Das Tesla Model 3 soll der Stromer für alle werden, das Model S ist eher etwas für Besserverdienende. Dennoch erfreut es sich auch hierzulande wachsenden Zuspruchs. Mit Hochspannung widmet sich unser Fahrbericht deshalb dem Spitzenmodell P 90 D.

Von Axel F. Busse

Beim Verkauf in den USA hängt der Luxus-Stromer sogar die arrivierten S-Klassen, 7er-BMW und Audi A8 ab, hierzulande kommt der Absatz erst langsam in Fahrt. Doch im vergangenen Jahr hat das Kraftfahrtbundesamt immerhin 1582 deutsche Neulassungen gezählt, beim Porsche Panamera waren es nur geringfügig mehr. Wer sich ein Model S in die Garage stellt, weiß, dass die Nutzung anderen Gesetzmäßigkeiten folgt, als bei konventionell angetriebenen Autos. Mal eben zur Tanke ist nicht.

Zu schwer, zu teuer, zu wenig Reichweite – das sind die Vorurteile, die den Absatz von Elektromobilen hemmen. Zwei dieser Eigenschaften sind beim Tesla schwer zu widerlegen. Der Testwagen wog 2290 Kilogramm und kostete fast 146.000 Euro. Zur Fahrzeugmasse, die jedem Full-Size-SUV zur Ehre gereichen würde, trägt die 90-kWh-Batterie rund 800 Kilogramm bei. Geringe Reichweite? Der Hersteller gibt 550 Kilometer an, unter idealen Voraussetzungen. Außentemperaturen zwischen null und zehn Grad Celsius, wie bei diesem Test, zählen nicht zu den Ideal-Bedingungen, doch die Reichweiten-Anzeige errechnete immerhin 420 Kilometer nach einer vollen Nacht am Netz.
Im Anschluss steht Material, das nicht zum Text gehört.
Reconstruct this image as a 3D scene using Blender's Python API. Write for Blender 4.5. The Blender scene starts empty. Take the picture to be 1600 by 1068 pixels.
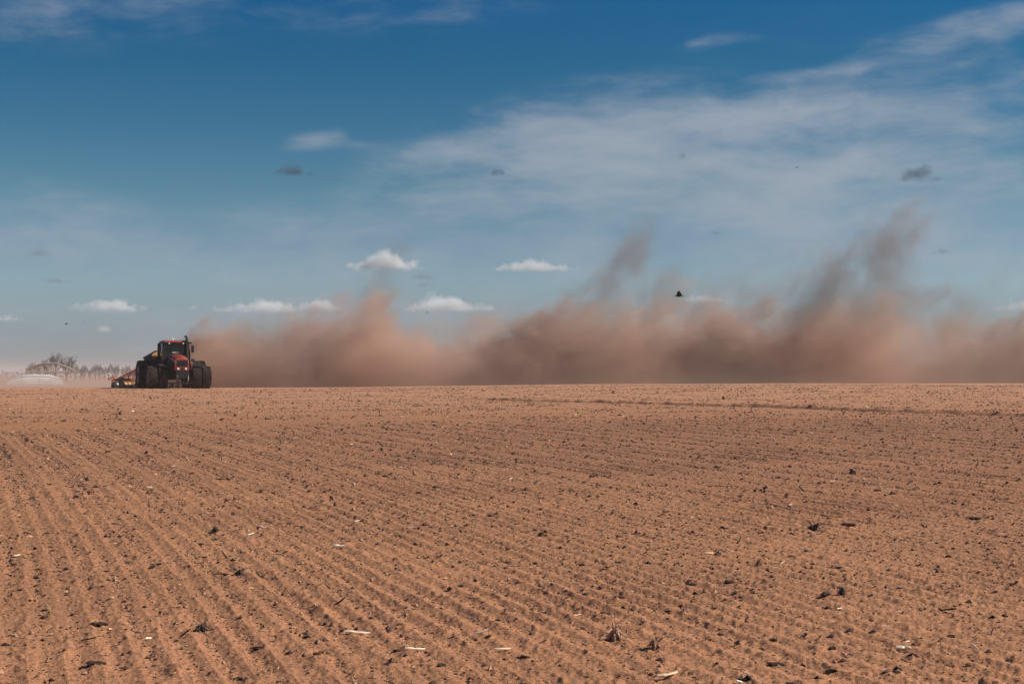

High-Tech-Kosmetik beim Tesla Model S

Fünfzig Prozent der Kaufentscheidung für einen Pkw werden vom Design bestimmt – behaupten Designer. Dass der Tesla in der Optik-Wertung punktet, steht außer Frage. Fast fünf Meter Eleganz und Harmonie, ein weicher Schwung zieht sich von der tief geduckten Frontpartie bis hinüber zur Abrisskante an der Heckklappe. Die kann sich der Kunde auf Wunsch noch mit einem Spoiler aus Karbon veredeln lassen. Ob aber bei dem 1100 Euro teuren Zierrat aus High-Tech-Werkstoff Kosten und Nutzen in einem gesunden Verhältnis stehen, ist zumindest fraglich.

Absolut sinnvoll und obendrein ein Augenschmaus sind die versenkbaren Türgriffe unter den rahmenlosen Seitenscheiben. In Ruhestellung sind sie bündig im Türblatt verschwunden, tragen also zum sehr guten Aerodynamikwert von cW=0,24 bei. Ausgefahren sind es stabile verchromte Bügel, mit denen man auch dann noch ordentlich Öffnungskraft auf die Tür ausüben kann, wenn sich nach einer Karambolage mal etwas verkeilt haben sollte. Die Sommerbereifung wird auf mächtige 21-Zoll-Felgen gezogen, aber auch mit Winterbereifung (19 Zoll) gibt der von Franz von Holzhausen gezeichnete Viertürer ein stimmiges Gesamtkunstwerk ab.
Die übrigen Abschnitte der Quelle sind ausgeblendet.